The usual case is that we wish to suspend the operation of reductio ad 
absurdum (and excluded middle along with it) and use a somewhat limited 
form of positive, even constructive logic. "Let us suppose X" says the 
mathematician, physicist, or science fiction writer, "then ignoring the 
obvious contradictions, what happens?"

>I am also unsure just
>what "speculation" means in practical terms. Arguments suggest that there are
>specultive truths and falsehoods, but history suggests that, outside of the
>hard sciences, where the speculation can be realized,

I don't understand this clause. Hard sciences, even math, use 
counterfactuals all the time, in circumstances where the outcome cannot be 
predicted with certainty. This is the stage of generation of productive 
hypotheses that make predictions. Later on, the predictions must be 
checked, if possible, by means of proof or experimentation. However, there 
can be a gap of decades, or in extreme cases centuries, between the 
formulation of a hypothesis, the working out of a prediction, and the 
verification or falsification of the prediction. Think of Fermat's Last 
Theorem, ( or the more interesting Riemann hypothesis, for the heavy-duty 
mathematicians here) or the atomic theory, proposed in Greek times and 
verified by Einstein's theory of Brownian motion and by X-ray diffraction 
in the early 20th century.

>determining which is
>which is not easy. In general, the rules are rather unclear, moore or less
>like the rules of interpretation rather than experiment. Indeed one common
>use for such speculation is to build on an interpretation toward possible
>experiment. She gives me a look, which I interpret in a certain way.
>Assuming that that interpretation is correct, then, if I were to do
>so-and-so, she would do such-and-such.

Descartes remarked how astonishing it always was when people explained his 
writings to him in terms which he never would have thought of.

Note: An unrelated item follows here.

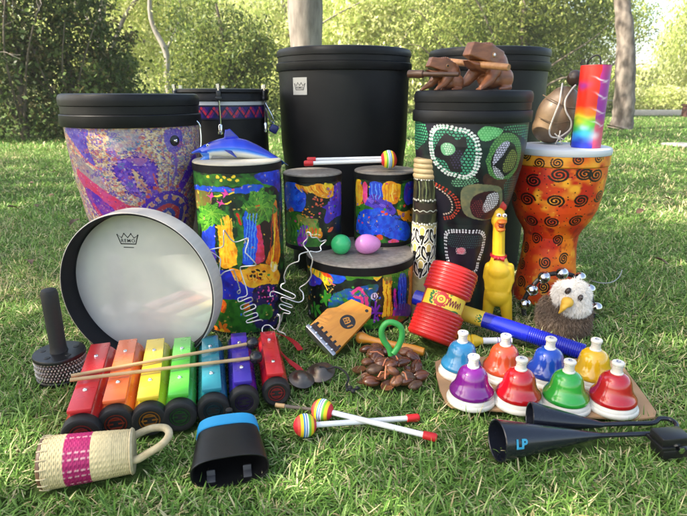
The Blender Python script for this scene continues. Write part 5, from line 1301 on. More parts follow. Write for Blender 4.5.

>Now, so-and-so is something I can do
>without too much commitment, so I can now test my interpretation (assuming my
>speculation is reasonably correct).
>What is missing -- and always has been except in special cases -- is good
>rules for when speculation is correct. Outside of the hard sciences, we have
>to rely on imprecise terms (about a person's character, say), vague and
>uncertain generalities (about what people of that sort do in certain types of
>situations -- and [rarely explicit] what situations they will see as of that
>type) and the like.

We don't actually have hard and fast rules in the hard sciences or in math 
either, other than "Check it again!" Occasionally a long-established proof 
will be overthrown--not necessarily because it was wrong, but possibly 
because we have found a new way of doing things. The best example I know of 
is Peano's proof that all models of his axioms for the natural numbers are 
isomorphic. I have mentioned before that we have constructed non-standard 
models of the natural numbers, leading to non-standard real and complex 
numbers and a new, significantly simpler way of doing analysis using 
infinitesimals.

Building non-standard arithemetic and analysis requires that we work in two 
different logics simultaneously. Technically they are called first-order 
and second-order logic. We don't have a good way of describing this 
situation either in natural languages or in Lojban. If we did, I think it 
would go a long way toward clarifying the grammar puzzles that are 
exercising us today.

>And these generalizations -- an even the personality
>types (to stick with that kind of case) -- are themselves often presented as
>speculative: "If type x is in situation y, he would... ." Some of this may be
>inherently a closed language game, without a necessary return to the real
>world, of the sort that logic gives with closing the indirect proof or
>science gives with an actual experiment.
> So how do we mark speculation in Lojban?
> Are there other non-assertive uses not dealt with?

We will have to do what the mathematicians do--Work out how to express 
ourselves clumsily in the current language, and then invent a better one 
when we have a better idea of what we are doing.

Edward Cherlin

Generalist
"A knot! Oh, do let me help to undo it."